Labyrinthe spatio-temporel amoureux
Si Kiyoshi Kurosawa a réalisé à plusieurs reprises des films fantastiques ("Rétribution", "Loft", "Séance"…), il est à des lieux d'un traitement horrifique, préférant les ambiances, parfois non dénuées de chocs visuels, et d'une temporalité contemplative. La légende veut que le contenu de la cassette maudite de "Ring" (dont le scénario rappelle celui de "Kaïro") aurait été tourné par Kurosawa. Une des séquences les plus effrayantes du cinéma fantastique. Avec "Real", le cinéaste reste dans son domaine de prédilection, un fantastique feutré, sensible, où les sentiments dominent les effets.

En partant de thèmes classiques - fantômes, médiumnité, doppelganger… -, Kiyoshi Kurosawa les pourvoit d'une approche résolument autre de ce que l'on peut attendre, tant dans leur traitement scénaristique que formel. Dans "Real", le cinéaste nippon prend comme point de départ la possibilité de pouvoir visiter l'esprit d'une personne dans le coma afin de l'en faire sortir, ou d'y trouver des réponses à une énigme. Le sujet avait déjà fait l'objet du film de Tarsem Singh, "The Cell" en 2000. L'Américain alignait effet sur effet, avec le penchant esthétisant qu'on lui connaît. Le Japonais, lui, y va tout en douceur, sur la pointe des pieds, construisant son récit à l'image du labyrinthe spatio-temporel dans lequel sont pris ses personnages, avant tout étreints par l'amour, qui rappelle "La Jetée" de Chris Marker.

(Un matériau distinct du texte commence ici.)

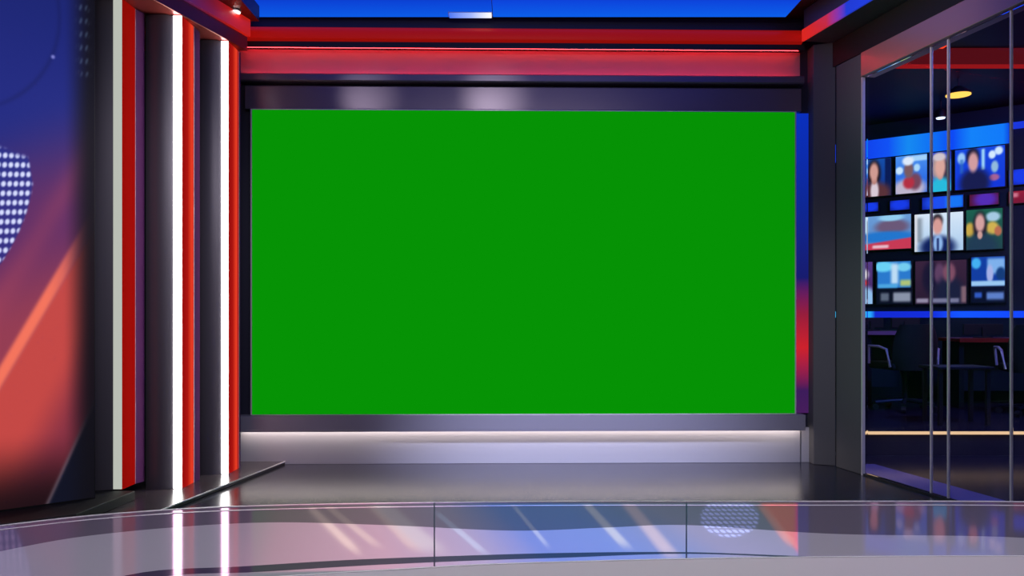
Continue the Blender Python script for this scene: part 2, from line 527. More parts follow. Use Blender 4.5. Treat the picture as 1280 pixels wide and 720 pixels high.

Takeru Sato et Haruka Ayase dans "Real" de Kiyoshi Kurosawa
 (Version Originale / Condor)

Godzilla, mythe rédempteur
Même s’ils sont très différents, "Real" entretient des liens avec "Her" de Spike Jonze sorti la semaine dernière. S-F soft, relation amoureuse virtuelle par le biais de la technologie, coup de théâtre aux trois-quarts du film… Les comparaisons entre les deux vont à leur avantage. Tous deux parlent avant tout d’un amour mis au défi de l’éloignement, que la cybernétique permet de raccourcir. Mais elle a ses limites. Comme si par métaphore, ces films mettaient en perspective avant tout l’illusion du "cybersex", ou des sites de rencontre qui occupent beaucoup la toile.

Dans "Real", ce propos passe au second plan, car les deux protagonistes se connaissent, alors que dans "Her", le héros invente son amoureuse virtuelle, comme un phantasme. Les deux ne sont toutefois pas si éloignés que cela… Mais chez Kurosawa, le vrai sujet est le temps, un épisode de l’enfance des deux protagonistes étant la cheville ouvrière du scénario.  S’y engouffre toute une culpabilité qui va s’exprimer sous la forme d’une référence aux films de "Kaiju" (Godzilla et consorts) qui s’adressent majoritairement aux enfants, ou à l’enfant qui persiste chez l’adulte.

Laffiche de "Real" de Kiyoshi Kurosawa
 (Version Originale / Condor)

Cette résolution dans "Real" relève d’une géniale invention formelle, lors de magnifiques scènes visuelles et d’action, en continuité avec le scénario, et complémentaires à l’intimisme dominant du film. Il y aurait encore beaucoup à dire sur "Real", tant le film se plait à nous perdre entre réalité et virtualité dans les multiples labyrinthes qu’il traverse, avec une poésie rare. Avec "Real", Kiyoshi Kurosawa se confirme comme un des plus grands cinéastes contemporains.